>> Begin Available data
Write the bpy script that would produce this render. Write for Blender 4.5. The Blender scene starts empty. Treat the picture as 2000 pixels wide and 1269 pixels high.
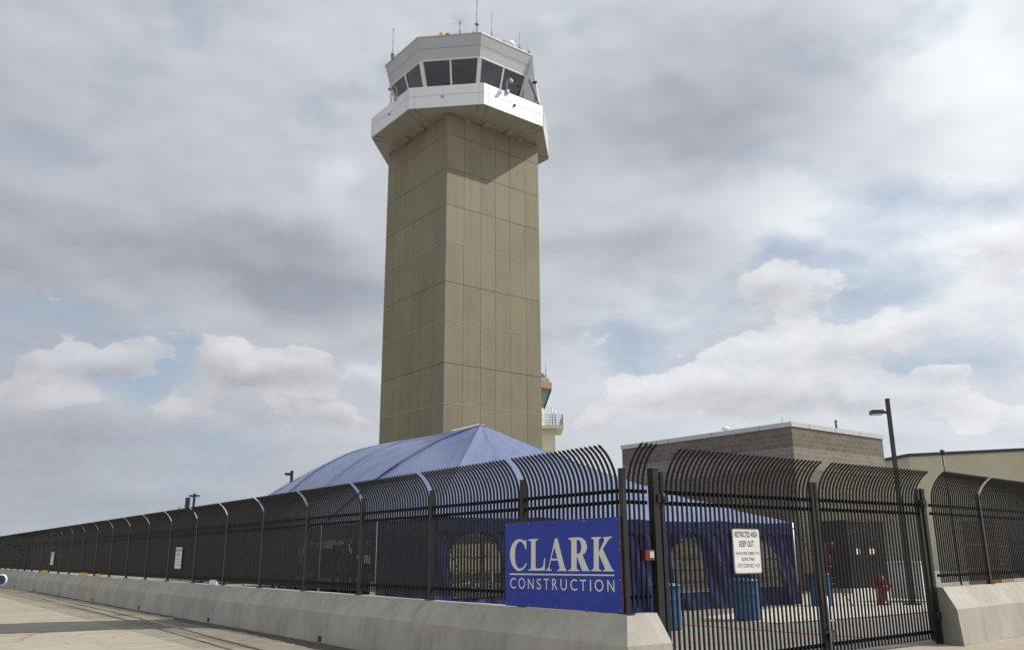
import bpy, bmesh, math, random
from mathutils import Vector, Matrix, Euler
from mathutils.geometry import tessellate_polygon
random.seed(7)
R = math.radians
sc = bpy.context.scene
COL = sc.collection

# ------------------------------------------------------------------ helpers
class MB:
    def __init__(s): s.v = []; s.f = []; s.m = []; s.sm = []
    def add(s, vs, fs, m=0, sm=False):
        b = len(s.v); s.v += [tuple(v) for v in vs]
        for f in fs: s.f.append(tuple(i + b for i in f)); s.m.append(m); s.sm.append(sm)
    def quad(s, a, b, c, d, m=0): s.add([a, b, c, d], [(0, 1, 2, 3)], m)
    def hexa(s, lo, hi, m=0):
        n = len(lo)
        fs = [tuple(range(n - 1, -1, -1)), tuple(range(n, 2 * n))] + [(i, (i + 1) % n, n + (i + 1) % n, n + i) for i in range(n)]
        s.add(list(lo) + list(hi), fs, m)
    def box(s, c, size, ax=None, m=0):
        c = Vector(c); ax = ax or (Vector((1, 0, 0)), Vector((0, 1, 0)), Vector((0, 0, 1)))
        x, y, z = [Vector(a) * (k / 2) for a, k in zip(ax, size)]
        s.hexa([c - x - y - z, c + x - y - z, c + x + y - z, c - x + y - z], [c - x - y + z, c + x - y + z, c + x + y + z, c - x + y + z], m)
    def bar(s, a, b, w, h=None, m=0, up=(0, 0, 1)):
        a = Vector(a); b = Vector(b); d = (b - a); L = d.length; d.normalize(); u = Vector(up)
        if abs(d.dot(u)) > .99: u = Vector((0, 1, 0))
        sd = d.cross(u).normalized(); u = sd.cross(d).normalized()
        s.box((a + b) / 2, (L, w, h or w), (d, sd, u), m)
    def tube(s, path, rad, n=8, m=0, caps=True):
        P = [Vector(p) for p in path]; rr = rad if isinstance(rad, (list, tuple)) else [rad] * len(P)
        vs = []; prev = None
        for i, p in enumerate(P):
            d = (P[min(i + 1, len(P) - 1)] - P[max(i - 1, 0)]).normalized()
            if prev is None:
                u = Vector((0, 0, 1)) if abs(d.z) < .9 else Vector((1, 0, 0))
            else: u = prev
            a = d.cross(u).normalized(); u2 = a.cross(d).normalized(); prev = u2
            for k in range(n):
                t = 2 * math.pi * k / n
                vs.append(p + (a * math.cos(t) + u2 * math.sin(t)) * rr[i])
        fs = []
        for i in range(len(P) - 1):
            for k in range(n): fs.append((i * n + k, i * n + (k + 1) % n, (i + 1) * n + (k + 1) % n, (i + 1) * n + k))
        b0 = len(s.v); s.add(vs, fs, m, True)
        if caps:
            s.f.append(tuple(b0 + k for k in range(n - 1, -1, -1))); s.m.append(m); s.sm.append(False)
            e = b0 + (len(P) - 1) * n; s.f.append(tuple(e + k for k in range(n))); s.m.append(m); s.sm.append(False)
    def lathe(s, prof, c=(0, 0, 0), n=24, m=0, sm=True, axis=None):
        c = Vector(c); vs = []
        X, Y, Z = axis or (Vector((1, 0, 0)), Vector((0, 1, 0)), Vector((0, 0, 1)))
        for r, z in prof:
            for k in range(n):
                t = 2 * math.pi * k / n; vs.append(c + X * (r * math.cos(t)) + Y * (r * math.sin(t)) + Z * z)
        fs = []
        for i in range(len(prof) - 1):
            for k in range(n): fs.append((i * n + k, i * n + (k + 1) % n, (i + 1) * n + (k + 1) % n, (i + 1) * n + k))
        b0 = len(s.v); s.add(vs, fs, m, sm)
        s.f.append(tuple(b0 + k for k in range(n - 1, -1, -1))); s.m.append(m); s.sm.append(False)
        e = b0 + (len(prof) - 1) * n; s.f.append(tuple(e + k for k in range(n))); s.m.append(m); s.sm.append(False)
    def mesh(s, name, mats, off=(0, 0, 0)):
        me = bpy.data.meshes.new(name); o = Vector(off)
        me.from_pydata([Vector(v) - o for v in s.v], [], s.f)
        for mm in (mats if isinstance(mats, (list, tuple)) else [mats]): me.materials.append(mm)
        me.polygons.foreach_set('material_index', s.m); me.polygons.foreach_set('use_smooth', s.sm)
        me.update(); return me
    def build(s, name, mats, parent=None, world=True, fix=False):
        off = parent_loc(parent) if (parent and world) else (0, 0, 0)
        me = s.mesh(name, mats, off)
        if fix:
            bm = bmesh.new(); bm.from_mesh(me); bmesh.ops.recalc_face_normals(bm, faces=bm.faces); bm.to_mesh(me); bm.free()
        o = bpy.data.objects.new(name, me); COL.objects.link(o)
        if parent: o.parent = parent
        return o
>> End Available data
_Exercise aim_
In your copy of the listing above, reproduce each line exactly and omit all pictures.

_Exercise response_
Write the bpy script that would produce this render. Write for Blender 4.5. The Blender scene starts empty. Treat the picture as 2000 pixels wide and 1269 pixels high.
import bpy, bmesh, math, random
from mathutils import Vector, Matrix, Euler
from mathutils.geometry import tessellate_polygon
random.seed(7)
R = math.radians
sc = bpy.context.scene
COL = sc.collection

# ------------------------------------------------------------------ helpers
class MB:
    def __init__(s): s.v = []; s.f = []; s.m = []; s.sm = []
    def add(s, vs, fs, m=0, sm=False):
        b = len(s.v); s.v += [tuple(v) for v in vs]
        for f in fs: s.f.append(tuple(i + b for i in f)); s.m.append(m); s.sm.append(sm)
    def quad(s, a, b, c, d, m=0): s.add([a, b, c, d], [(0, 1, 2, 3)], m)
    def hexa(s, lo, hi, m=0):
        n = len(lo)
        fs = [tuple(range(n - 1, -1, -1)), tuple(range(n, 2 * n))] + [(i, (i + 1) % n, n + (i + 1) % n, n + i) for i in range(n)]
        s.add(list(lo) + list(hi), fs, m)
    def box(s, c, size, ax=None, m=0):
        c = Vector(c); ax = ax or (Vector((1, 0, 0)), Vector((0, 1, 0)), Vector((0, 0, 1)))
        x, y, z = [Vector(a) * (k / 2) for a, k in zip(ax, size)]
        s.hexa([c - x - y - z, c + x - y - z, c + x + y - z, c - x + y - z], [c - x - y + z, c + x - y + z, c + x + y + z, c - x + y + z], m)
    def bar(s, a, b, w, h=None, m=0, up=(0, 0, 1)):
        a = Vector(a); b = Vector(b); d = (b - a); L = d.length; d.normalize(); u = Vector(up)
        if abs(d.dot(u)) > .99: u = Vector((0, 1, 0))
        sd = d.cross(u).normalized(); u = sd.cross(d).normalized()
        s.box((a + b) / 2, (L, w, h or w), (d, sd, u), m)
    def tube(s, path, rad, n=8, m=0, caps=True):
        P = [Vector(p) for p in path]; rr = rad if isinstance(rad, (list, tuple)) else [rad] * len(P)
        vs = []; prev = None
        for i, p in enumerate(P):
            d = (P[min(i + 1, len(P) - 1)] - P[max(i - 1, 0)]).normalized()
            if prev is None:
                u = Vector((0, 0, 1)) if abs(d.z) < .9 else Vector((1, 0, 0))
            else: u = prev
            a = d.cross(u).normalized(); u2 = a.cross(d).normalized(); prev = u2
            for k in range(n):
                t = 2 * math.pi * k / n
                vs.append(p + (a * math.cos(t) + u2 * math.sin(t)) * rr[i])
        fs = []
        for i in range(len(P) - 1):
            for k in range(n): fs.append((i * n + k, i * n + (k + 1) % n, (i + 1) * n + (k + 1) % n, (i + 1) * n + k))
        b0 = len(s.v); s.add(vs, fs, m, True)
        if caps:
            s.f.append(tuple(b0 + k for k in range(n - 1, -1, -1))); s.m.append(m); s.sm.append(False)
            e = b0 + (len(P) - 1) * n; s.f.append(tuple(e + k for k in range(n))); s.m.append(m); s.sm.append(False)
    def lathe(s, prof, c=(0, 0, 0), n=24, m=0, sm=True, axis=None):
        c = Vector(c); vs = []
        X, Y, Z = axis or (Vector((1, 0, 0)), Vector((0, 1, 0)), Vector((0, 0, 1)))
        for r, z in prof:
            for k in range(n):
                t = 2 * math.pi * k / n; vs.append(c + X * (r * math.cos(t)) + Y * (r * math.sin(t)) + Z * z)
        fs = []
        for i in range(len(prof) - 1):
            for k in range(n): fs.append((i * n + k, i * n + (k + 1) % n, (i + 1) * n + (k + 1) % n, (i + 1) * n + k))
        b0 = len(s.v); s.add(vs, fs, m, sm)
        s.f.append(tuple(b0 + k for k in range(n - 1, -1, -1))); s.m.append(m); s.sm.append(False)
        e = b0 + (len(prof) - 1) * n; s.f.append(tuple(e + k for k in range(n))); s.m.append(m); s.sm.append(False)
    def mesh(s, name, mats, off=(0, 0, 0)):
        me = bpy.data.meshes.new(name); o = Vector(off)
        me.from_pydata([Vector(v) - o for v in s.v], [], s.f)
        for mm in (mats if isinstance(mats, (list, tuple)) else [mats]): me.materials.append(mm)
        me.polygons.foreach_set('material_index', s.m); me.polygons.foreach_set('use_smooth', s.sm)
        me.update(); return me
    def build(s, name, mats, parent=None, world=True, fix=False):
        off = parent_loc(parent) if (parent and world) else (0, 0, 0)
        me = s.mesh(name, mats, off)
        if fix:
            bm = bmesh.new(); bm.from_mesh(me); bmesh.ops.recalc_face_normals(bm, faces=bm.faces); bm.to_mesh(me); bm.free()
        o = bpy.data.objects.new(name, me); COL.objects.link(o)
        if parent: o.parent = parent
        return o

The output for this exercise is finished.